**Problem to solve:** Skip all pictures, then copy the lines from the start of the data through the line with "for i, (y, z)", keeping both ends.
----- Given data -----
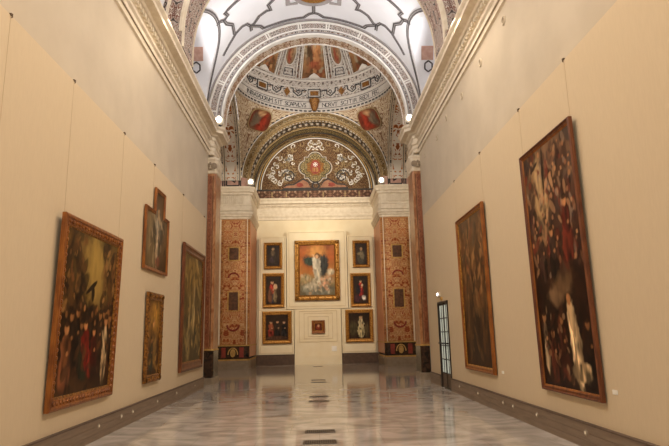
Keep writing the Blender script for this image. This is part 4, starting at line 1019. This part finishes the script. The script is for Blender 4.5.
# ------------------------------------------------------------------ round vents high on the right wall
vl = ('nearest round vent high on the right grey wall', 'second round vent from the front high on the right wall', 'third round vent from the front high on the right wall', 'fourth round vent from the front high on the right wall', 'fifth round vent from the front high on the right wall', 'farthest round vent, high on the right wall by the pilaster')
v0 = thing('wall_vent', vl[0], 'vent', (XU, 10.5, 7.98), -PI/2, 'round wall vents')
b = MB(); b.lathe([(.065, 0), (.1, 0), (.1, -.015), (.09, -.03), (.07, -.025), (.065, -.005)], (0, 0, 0), 20, 'y'); b.build('ring', M_plaster_up, v0)
b = MB(); b.lathe([(0, -.004), (.07, -.004), (.07, 0)], (0, 0, 0), 20, 'y'); b.build('opening', M_stone_d, v0)
for i, (y, z) in enumerate(((12.2, 7.9), (13.95, 7.85), (15.8, 7.95), (17.15, 7.82), (19.2, 7.9))): copy_thing(v0, (XU, y, z), -PI/2, vl[i+1])

# ------------------------------------------------------------------ floodlights on the cornices
def flood(loc, rz, label, tgt, power, col):
    r = thing('floodlight', label, 'lamp', loc, rz, 'floodlights on the cornices')
    b = MB(); b.box(-.08, .08, -.08, .08, 0, .02); b.box(-.13, -.115, -.02, .02, .01, .2); b.box(.115, .13, -.02, .02, .01, .2); b.box(-.13, .13, -.02, .02, .01, .025); b.build('bracket', M_iron, r)
    b = MB(); b.obox((0, .03, .24), (.17, 0, 0), (0, .08, .04), (0, -.04, .13)); hs = b.build('housing', M_lampbody, r)
    b = MB(); b.lathe([(0, -.09), (.085, -.085), (.115, -.06), (.115, -.02)], (0, 0, .25), 18, 'y'); b.build('lamp_glass', M_bulb, hs)
    spot('floodlight_beam', (loc[0], loc[1]-.18 if rz == 0 else loc[1]-.1, loc[2]+.45), tgt, power, col, 85, .9, .1)
flood((-3.56, 19.95, 9.38), 0, 'glaring floodlight on the cornice above the left pilaster', (2.6, 14.5, 12.6), 90, (1, .93, .84))
flood((3.62, 19.95, 9.38), 0, 'glaring floodlight on the cornice above the right pilaster', (-2.6, 14.5, 12.6), 90, (1, .93, .84))
flood((-3.42, 29.0, 9.47), 0, 'glaring floodlight on the entablature of the left painted pier', (2.0, 27.5, 16.0), 300, (1, .9, .76))
flood((3.58, 29.0, 9.47), 0, 'glaring floodlight on the entablature of the right painted pier', (-2.0, 27.5, 16.0), 300, (1, .9, .76))

# ------------------------------------------------------------------ pendentives, ring and dome
dm = thing('dome', 'painted dome on pendentives seen through the nave arch', 'dome', (CX, YC, 0), kind='structure')
RS = HC*math.sqrt(2)
for qx, qy in ((-1, 1), (1, 1), (-1, -1), (1, -1)):
    b = MB()
    def pp(u, v):
        hgt = 4.0*v; rho = math.sqrt(RS*RS-hgt*hgt); am = math.acos(min(1, HC/rho)); a = am+(PI/2-2*am)*u
        return (qx*rho*math.sin(a), qy*rho*math.cos(a), ZS+hgt)
    b.grid(pp, 24, 24, lambda u, v: (4.5*(u-.5)*v, 4*v)); b.build('pendentive', O_pend, dm, smooth=True)
    # painted medallion and its border
    a0, h0 = math.radians(41), 3.25
    rho = math.sqrt(RS*RS-h0*h0); c = Vector((qx*rho*math.sin(a0), qy*rho*math.cos(a0), h0)); n = c.normalized()
    t1 = Vector((qx*math.cos(a0), -qy*math.sin(a0), 0)); t2 = n.cross(t1); t2 = t2 if t2.z > 0 else -t2
    def sp_(a, bb, d): q = (c+t1*a+t2*bb).normalized()*(RS-d); return (q.x, q.y, q.z+ZS)
    pm = Paint(24, 24, 1, [(0, '#6d4a34'), (.5, '#6a2c1c'), (1, '#54402e')], 90+qx)
    pm.blob(.42, .5, .22, .45, '#8a3220', 0, .4); pm.blob(.68, .5, .18, .3, '#6a5a48', .3, .5); pm.blob(.5, .82, .1, .1, '#b08860', 0, .5)
    shp = [(.68*math.copysign(abs(math.cos(2*PI*i/32))**.6, math.cos(2*PI*i/32)),   .7*math.copysign(abs(math.sin(2*PI*i/32))**.6, math.sin(2*PI*i/32))*(1 if math.sin(2*PI*i/32) > 0 else .75)) for i in range(32)]
    b = MB()
    b.grid(lambda u, v: sp_(*(v*x for x in shp[int(round(u*32)) % 32]), .05), 32, 6, None, None, lambda u, v: pm.at(min(1, max(0, .5+.48*v*math.cos(2*PI*u))), min(1, max(0, .5+.48*v*math.sin(2*PI*u)))))
    b.build('medallion', M_fresco, dm)
    b = MB(); b.ribbon(shp, .05, sp_, 0, .07, True); b.build('medallion_border', M_khaki, dm)
RG = 4.0
b = MB(); b.lathe([(RG+.02, 13.7), (RG-.06, 13.72), (RG-.06, 13.84), (RG-.1, 13.86), (RG-.1, 13.9), (RG-.02, 13.92), (RG-.02, 13.96)], (0, 0, 0), 96); b.build('ring_cornice', M_stucco, dm)
b = MB(); b.lathe([(RG-.02, 13.93), (RG-.02, 14.36)], (0, 0, 0), 96); b.build('inscription_band', M_stucco, dm)
b = MB(); b.lathe([(RG-.02, 13.95), (RG-.04, 13.965), (RG-.02, 13.98)], (0, 0, 0), 96); b.lathe([(RG-.02, 14.33), (RG-.04, 14.345), (RG-.02, 14.36)], (0, 0, 0), 96); b.build('black_line', M_black, dm)
b = MB(); b.lathe([(RG-.02, 14.36), (RG-.08, 14.4), (RG-.08, 14.48), (RG+.02, 14.56)], (0, 0, 0), 96); b.build('upper_moulding', M_stucco, dm)
b = MB()
for k in range(96):
    a = 2*PI*k/96; rad = Vector((math.sin(a), math.cos(a), 0)); tn = Vector((math.cos(a), -math.sin(a), 0))
    b.obox(rad*(RG-.06)+Vector((0, 0, 13.78)), tn*.08, rad*.03, (0, 0, .035))
b.build('dashed_line', M_black, dm)
# inscription, letter by letter round the far side
FONT = {}
def glyph(ch):
    if ch not in FONT:
        cu = bpy.data.curves.new('letter', 'FONT'); cu.body = ch; cu.size = .36; cu.extrude = .004; cu.resolution_u = 2
        o = bpy.data.objects.new('letter', cu); COL.objects.link(o)
        bpy.context.view_layer.update()
        me = bpy.data.meshes.new_from_object(o.evaluated_get(bpy.context.evaluated_depsgraph_get()))
        FONT[ch] = ([v.co.copy() for v in me.vertices], [tuple(p.vertices) for p in me.polygons])
        bpy.data.objects.remove(o); bpy.data.curves.remove(cu); bpy.data.meshes.remove(me)
    return FONT[ch]
b = MB()
def write(text, a0, a1):
    n = len(text)
    for i, ch in enumerate(text):
        if ch == ' ': continue
        vs, fs = glyph(ch); a = math.radians(a0+(a1-a0)*(i+.5)/n); wid = max(v.x for v in vs)-min(v.x for v in vs); mn = min(v.x for v in vs)
        base = len(b.v)
        for v in vs:
            x = v.x-mn-wid/2; aa = a+x/RG; r = RG-.028-v.z-.006
            b.v.append((r*math.sin(aa), r*math.cos(aa), 14.02+v.y))
        for f in fs: b.f.append(tuple(base+k for k in f)); b.uv += [(0, 0)]*len(f)
write('INTRATADORVM SIT SCAPVLVS', -62, -6.5); write('NORVT SCITIR REDI FEC', 6.5, 58)
b.build('inscription', M_black, dm)
b = MB(); b.lathe([(0, -.26), (.1, -.22), (.18, -.05), (.22, .12), (.16, .22), (0, .25)], (0, RG-.1, 14.05), 10); b.build('cherub_boss', M_gold_dk, dm)
# dome shell
ZD, RD = 14.5, 4.02
def dp(az, el, d=0):
    a, e = math.radians(az), math.radians(el); r = (RD-d)*math.cos(e); return (r*math.sin(a), r*math.cos(a), ZD+(RD-d)*math.sin(e))
b = MB(); b.grid(lambda u, v: dp(360*u, 90*v), 96, 24, lambda u, v: (2*PI*RD*u*math.cos(PI/2*v*.8), RD*PI/2*v)); b.build('shell', O_dome, dm, smooth=True)
b = MB(); b.grid(lambda u, v: dp(360*u, 1.2+8.2*v, .03), 96, 3, lambda u, v: (2*PI*RD*u, .84*v)); b.build('frieze', O_frieze, dm)
b = MB(); b.grid(lambda u, v: dp(360*u, 14.2+2*v, .03+.07*math.sin(PI*v)), 96, 4); b.build('frieze_moulding', M_stucco, dm)
d3 = lambda a, bb, d: dp(a, bb, d)
b = MB(); b.grid(lambda u, v: dp(360*u, 9.4+.9*v, .03+.05*math.sin(PI*v)), 96, 3); b.build('frieze_moulding', M_stucco, dm)
fr_ = MB(); gq = MB(); gd = MB(); wt = MB()
for k in range(16):
    az = 22.5*k
    if k % 2 == 0:
        gq.slab([(az-3.2, 3), (az+3.2, 3), (az+3.2, 6.6), (az-3.2, 6.6)], d3, .02, .1)
        fr_.ribbon([(az-5, 1.8), (az+5, 1.8), (az+5, 8), (az-5, 8)], .8, d3, .02, .08, True)
        wt.ribbon([(az-4, 2.4), (az+4, 2.4), (az+4, 7.3), (az-4, 7.3)], .6, d3, .02, .09, True)
    else:
        gd.slab([(az, 1.4), (az+2.6, 5), (az, 8.8), (az-2.6, 5)], d3, .02, .1)
        for sg in (-1, 1):
            fr_.ribbon([(az+sg*2.8, 8.4), (az+sg*5.2, 8.4), (az+sg*5.4, 5.4), (az+sg*9.4, 2.2), (az+sg*12.4, 4.4), (az+sg*12.4, 7.4), (az+sg*16.5, 7.4)], .7, d3, .02, .08)
            wt.ribbon([(az+sg*4, 7.6), (az+sg*4.4, 4.6), (az+sg*9, 1.4), (az+sg*13.4, 3.6), (az+sg*13.4, 6.4)], .5, d3, .02, .07)
            fr_.ribbon([(az+sg*8, 6), (az+sg*9.6, 4.4), (az+sg*11, 6), (az+sg*9.6, 7.6)], .5, d3, .02, .07, True)
fr_.build('fret_line', M_black, dm); wt.build('fret_edge', M_stucco, dm); gq.build('gilded_square', M_gold_dk, dm); gd.build('gilded_lozenge', M_gold_dk, dm)
ribs, edges = MB(), MB()
gd2, dkl = MB(), MB()
for k in range(8):
    az = 45*k
    front = abs(((az+180) % 360)-180) < 100
    if front:
        pf = Paint(40, 60, 1.8, [(0, '#6a4a2e'), (.35, '#8a6440'), (.6, '#a39478'), (1, '#b4aa94')], 200+k, .3)
        pf.blob(.5, .36, .22, .5, '#8a4a30', .2, .4); pf.blob(.68, .52, .14, .32, '#a8744a', -.3, .4); pf.blob(.3, .5, .14, .3, '#5c4630', .3, .4); pf.blob(.48, .7, .08, .1, '#b98a64', 0, .4); pf.blob(.7, .72, .07, .09, '#b08058', 0, .4); pf.blob(.5, .12, .4, .2, '#5a3c26', 0, .6)
        pf.clutter(50, .05, .95, .05, .8, ('#7a4028', '#b88a5c', '#4a3422', '#96603c', '#8c8068'), (.03, .08), (1, 2.5), .8)
        b = MB(); b.grid(lambda u, v: dp(az+(2*u-1)*10.4, 16.6+40*v, .03), 30, 46, None, None, lambda u, v: pf.at(u, v)); b.build('fresco', M_fresco, dm)
    edges.ribbon([(az-10.8, 16.4), (az+10.8, 16.4), (az+10.8, 57), (az-10.8, 57)], .8, d3, .02, .08, True)
    ribs.slab([(az-9.8, 16.8), (az-5, 17.6), (az-3, 19.6), (az, 21.4), (az+3, 19.6), (az+5, 17.6), (az+9.8, 16.8)], d3, .02, .07)
    for sg in (-1, 1):
        ribs.ribbon([(az+sg*12.6, 16), (az+sg*12.6, 58)], .7, d3, .02, .1); ribs.ribbon([(az+sg*15.6, 16), (az+sg*15.6, 58)], .6, d3, .02, .1)
        for e in range(8): gd2.slab([(az+sg*14.1-.9, 18+e*5), (az+sg*14.1, 16.6+e*5), (az+sg*14.1+.9, 18+e*5), (az+sg*14.1, 20.4+e*5)], d3, .02, .07)
    az2 = az+22.5
    if abs(((az2+180) % 360)-180) < 100:
        po = Paint(24, 36, 1.6, [(0, '#7a6248'), (1, '#9a8468')], 300+k); po.blob(.45, .4, .2, .5, '#824430', 0, .5); po.blob(.6, .5, .14, .3, '#8a6446', 0, .5); po.blob(.5, .78, .12, .12, '#b08a62', 0, .5)
        b = MB(); b.grid(lambda u, v: dp(az2+5*v*math.cos(2*PI*u), 36+9.5*v*math.sin(2*PI*u), .05), 24, 8, None, None, lambda u, v: po.at(.5+.45*v*math.cos(2*PI*u), .5+.45*v*math.sin(2*PI*u))); b.build('oval_fresco', M_fresco, dm)
    edges.ribbon([(az2+5.4*math.cos(2*PI*i/24), 36+10*math.sin(2*PI*i/24)) for i in range(24)], .8, d3, .02, .08, True)
    edges.ribbon([(az2-5, 17.4), (az2+5, 17.4), (az2+4.4, 24.6), (az2-4.4, 24.6)], .7, d3, .02, .08, True)
    dkl.ribbon([(az2-4, 18.4), (az2+4, 18.4), (az2+3.4, 23.6), (az2-3.4, 23.6)], .4, d3, .02, .07, True)
    edges.ribbon([(az2-3, 19), (az2, 20.6), (az2+3, 19), (az2+1.2, 21), (az2+3, 23), (az2, 21.6), (az2-3, 23), (az2-1.2, 21)], .4, d3, .02, .07, True)
dkl.build('grey_line', M_vdark, dm); gd2.build('gilded_drop', M_brownpaint, dm)
ribs.build('stucco_rib', M_stucco, dm); edges.build('stucco_edge', M_stucco, dm)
-----
**Result for this exercise:**
Keep writing the Blender script for this image. This is part 4, starting at line 1019. This part finishes the script. The script is for Blender 4.5.
# ------------------------------------------------------------------ round vents high on the right wall
vl = ('nearest round vent high on the right grey wall', 'second round vent from the front high on the right wall', 'third round vent from the front high on the right wall', 'fourth round vent from the front high on the right wall', 'fifth round vent from the front high on the right wall', 'farthest round vent, high on the right wall by the pilaster')
v0 = thing('wall_vent', vl[0], 'vent', (XU, 10.5, 7.98), -PI/2, 'round wall vents')
b = MB(); b.lathe([(.065, 0), (.1, 0), (.1, -.015), (.09, -.03), (.07, -.025), (.065, -.005)], (0, 0, 0), 20, 'y'); b.build('ring', M_plaster_up, v0)
b = MB(); b.lathe([(0, -.004), (.07, -.004), (.07, 0)], (0, 0, 0), 20, 'y'); b.build('opening', M_stone_d, v0)
for i, (y, z) in enumerate(((12.2, 7.9), (13.95, 7.85), (15.8, 7.95), (17.15, 7.82), (19.2, 7.9))): copy_thing(v0, (XU, y, z), -PI/2, vl[i+1])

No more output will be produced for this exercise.